Dataset section:
--- start ---
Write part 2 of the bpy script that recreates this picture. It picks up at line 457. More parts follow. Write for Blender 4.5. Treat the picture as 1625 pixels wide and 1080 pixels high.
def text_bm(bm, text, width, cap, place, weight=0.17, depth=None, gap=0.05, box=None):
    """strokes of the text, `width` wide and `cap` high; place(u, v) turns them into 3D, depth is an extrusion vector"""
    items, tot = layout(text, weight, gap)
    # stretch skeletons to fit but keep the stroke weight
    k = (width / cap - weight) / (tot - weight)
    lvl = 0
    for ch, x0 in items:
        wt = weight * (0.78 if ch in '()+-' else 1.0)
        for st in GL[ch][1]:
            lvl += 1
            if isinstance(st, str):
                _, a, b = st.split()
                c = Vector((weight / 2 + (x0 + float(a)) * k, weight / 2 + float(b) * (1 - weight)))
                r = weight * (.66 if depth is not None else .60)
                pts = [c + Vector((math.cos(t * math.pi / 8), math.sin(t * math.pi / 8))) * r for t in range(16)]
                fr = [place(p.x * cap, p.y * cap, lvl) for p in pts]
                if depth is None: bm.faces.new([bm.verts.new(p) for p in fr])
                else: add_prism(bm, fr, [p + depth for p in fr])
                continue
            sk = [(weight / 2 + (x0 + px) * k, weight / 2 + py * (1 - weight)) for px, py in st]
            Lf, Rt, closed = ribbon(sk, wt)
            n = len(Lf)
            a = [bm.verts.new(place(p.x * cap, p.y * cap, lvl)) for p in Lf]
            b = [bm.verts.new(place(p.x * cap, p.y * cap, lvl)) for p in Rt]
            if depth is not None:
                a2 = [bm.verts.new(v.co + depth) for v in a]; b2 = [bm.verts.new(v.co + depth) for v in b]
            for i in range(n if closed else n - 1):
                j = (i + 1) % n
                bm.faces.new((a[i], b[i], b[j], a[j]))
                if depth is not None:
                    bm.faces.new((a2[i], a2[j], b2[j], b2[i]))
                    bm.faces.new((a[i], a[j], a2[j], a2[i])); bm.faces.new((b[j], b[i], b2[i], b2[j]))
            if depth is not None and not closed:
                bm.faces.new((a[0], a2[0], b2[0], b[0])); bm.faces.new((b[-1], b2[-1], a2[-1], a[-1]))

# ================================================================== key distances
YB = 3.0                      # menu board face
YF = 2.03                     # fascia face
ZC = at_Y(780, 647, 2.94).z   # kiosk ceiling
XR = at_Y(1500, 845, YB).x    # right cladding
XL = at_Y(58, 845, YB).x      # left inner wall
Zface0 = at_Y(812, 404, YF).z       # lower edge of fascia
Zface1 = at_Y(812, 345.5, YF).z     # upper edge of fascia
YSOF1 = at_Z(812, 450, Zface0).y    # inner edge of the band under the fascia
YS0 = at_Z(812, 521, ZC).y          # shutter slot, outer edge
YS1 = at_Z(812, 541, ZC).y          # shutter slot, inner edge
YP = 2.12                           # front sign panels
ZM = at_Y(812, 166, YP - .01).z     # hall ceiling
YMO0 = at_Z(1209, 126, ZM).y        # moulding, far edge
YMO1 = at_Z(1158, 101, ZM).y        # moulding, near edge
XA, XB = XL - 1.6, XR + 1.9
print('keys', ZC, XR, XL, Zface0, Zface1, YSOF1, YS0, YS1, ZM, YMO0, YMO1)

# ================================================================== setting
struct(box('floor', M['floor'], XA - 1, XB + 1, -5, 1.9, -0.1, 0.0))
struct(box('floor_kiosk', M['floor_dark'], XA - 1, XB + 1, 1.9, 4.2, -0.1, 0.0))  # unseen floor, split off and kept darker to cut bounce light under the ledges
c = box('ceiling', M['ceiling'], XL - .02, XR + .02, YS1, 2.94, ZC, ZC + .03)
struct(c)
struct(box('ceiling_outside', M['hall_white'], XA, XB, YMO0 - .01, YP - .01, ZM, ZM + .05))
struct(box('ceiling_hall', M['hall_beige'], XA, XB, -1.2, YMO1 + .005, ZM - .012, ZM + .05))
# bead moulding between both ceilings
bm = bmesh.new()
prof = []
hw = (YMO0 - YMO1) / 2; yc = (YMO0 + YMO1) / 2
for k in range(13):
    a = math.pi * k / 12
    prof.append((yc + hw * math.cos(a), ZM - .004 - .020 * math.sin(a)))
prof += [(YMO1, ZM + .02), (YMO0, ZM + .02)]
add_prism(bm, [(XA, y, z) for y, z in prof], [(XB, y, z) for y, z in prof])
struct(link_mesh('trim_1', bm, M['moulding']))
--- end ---
Work to be completed:
Word for word, quote all of the data above.

Output below:
Write part 2 of the bpy script that recreates this picture. It picks up at line 457. More parts follow. Write for Blender 4.5. Treat the picture as 1625 pixels wide and 1080 pixels high.
def text_bm(bm, text, width, cap, place, weight=0.17, depth=None, gap=0.05, box=None):
    """strokes of the text, `width` wide and `cap` high; place(u, v) turns them into 3D, depth is an extrusion vector"""
    items, tot = layout(text, weight, gap)
    # stretch skeletons to fit but keep the stroke weight
    k = (width / cap - weight) / (tot - weight)
    lvl = 0
    for ch, x0 in items:
        wt = weight * (0.78 if ch in '()+-' else 1.0)
        for st in GL[ch][1]:
            lvl += 1
            if isinstance(st, str):
                _, a, b = st.split()
                c = Vector((weight / 2 + (x0 + float(a)) * k, weight / 2 + float(b) * (1 - weight)))
                r = weight * (.66 if depth is not None else .60)
                pts = [c + Vector((math.cos(t * math.pi / 8), math.sin(t * math.pi / 8))) * r for t in range(16)]
                fr = [place(p.x * cap, p.y * cap, lvl) for p in pts]
                if depth is None: bm.faces.new([bm.verts.new(p) for p in fr])
                else: add_prism(bm, fr, [p + depth for p in fr])
                continue
            sk = [(weight / 2 + (x0 + px) * k, weight / 2 + py * (1 - weight)) for px, py in st]
            Lf, Rt, closed = ribbon(sk, wt)
            n = len(Lf)
            a = [bm.verts.new(place(p.x * cap, p.y * cap, lvl)) for p in Lf]
            b = [bm.verts.new(place(p.x * cap, p.y * cap, lvl)) for p in Rt]
            if depth is not None:
                a2 = [bm.verts.new(v.co + depth) for v in a]; b2 = [bm.verts.new(v.co + depth) for v in b]
            for i in range(n if closed else n - 1):
                j = (i + 1) % n
                bm.faces.new((a[i], b[i], b[j], a[j]))
                if depth is not None:
                    bm.faces.new((a2[i], a2[j], b2[j], b2[i]))
                    bm.faces.new((a[i], a[j], a2[j], a2[i])); bm.faces.new((b[j], b[i], b2[i], b2[j]))
            if depth is not None and not closed:
                bm.faces.new((a[0], a2[0], b2[0], b[0])); bm.faces.new((b[-1], b2[-1], a2[-1], a[-1]))

# ================================================================== key distances
YB = 3.0                      # menu board face
YF = 2.03                     # fascia face
ZC = at_Y(780, 647, 2.94).z   # kiosk ceiling
XR = at_Y(1500, 845, YB).x    # right cladding
XL = at_Y(58, 845, YB).x      # left inner wall
Zface0 = at_Y(812, 404, YF).z       # lower edge of fascia
Zface1 = at_Y(812, 345.5, YF).z     # upper edge of fascia
YSOF1 = at_Z(812, 450, Zface0).y    # inner edge of the band under the fascia
YS0 = at_Z(812, 521, ZC).y          # shutter slot, outer edge
YS1 = at_Z(812, 541, ZC).y          # shutter slot, inner edge
YP = 2.12                           # front sign panels
ZM = at_Y(812, 166, YP - .01).z     # hall ceiling
YMO0 = at_Z(1209, 126, ZM).y        # moulding, far edge
YMO1 = at_Z(1158, 101, ZM).y        # moulding, near edge
XA, XB = XL - 1.6, XR + 1.9
print('keys', ZC, XR, XL, Zface0, Zface1, YSOF1, YS0, YS1, ZM, YMO0, YMO1)

# ================================================================== setting
struct(box('floor', M['floor'], XA - 1, XB + 1, -5, 1.9, -0.1, 0.0))
struct(box('floor_kiosk', M['floor_dark'], XA - 1, XB + 1, 1.9, 4.2, -0.1, 0.0))  # unseen floor, split off and kept darker to cut bounce light under the ledges
c = box('ceiling', M['ceiling'], XL - .02, XR + .02, YS1, 2.94, ZC, ZC + .03)
struct(c)
struct(box('ceiling_outside', M['hall_white'], XA, XB, YMO0 - .01, YP - .01, ZM, ZM + .05))
struct(box('ceiling_hall', M['hall_beige'], XA, XB, -1.2, YMO1 + .005, ZM - .012, ZM + .05))
# bead moulding between both ceilings
bm = bmesh.new()
prof = []
hw = (YMO0 - YMO1) / 2; yc = (YMO0 + YMO1) / 2
for k in range(13):
    a = math.pi * k / 12
    prof.append((yc + hw * math.cos(a), ZM - .004 - .020 * math.sin(a)))
prof += [(YMO1, ZM + .02), (YMO0, ZM + .02)]
add_prism(bm, [(XA, y, z) for y, z in prof], [(XB, y, z) for y, z in prof])
struct(link_mesh('trim_1', bm, M['moulding']))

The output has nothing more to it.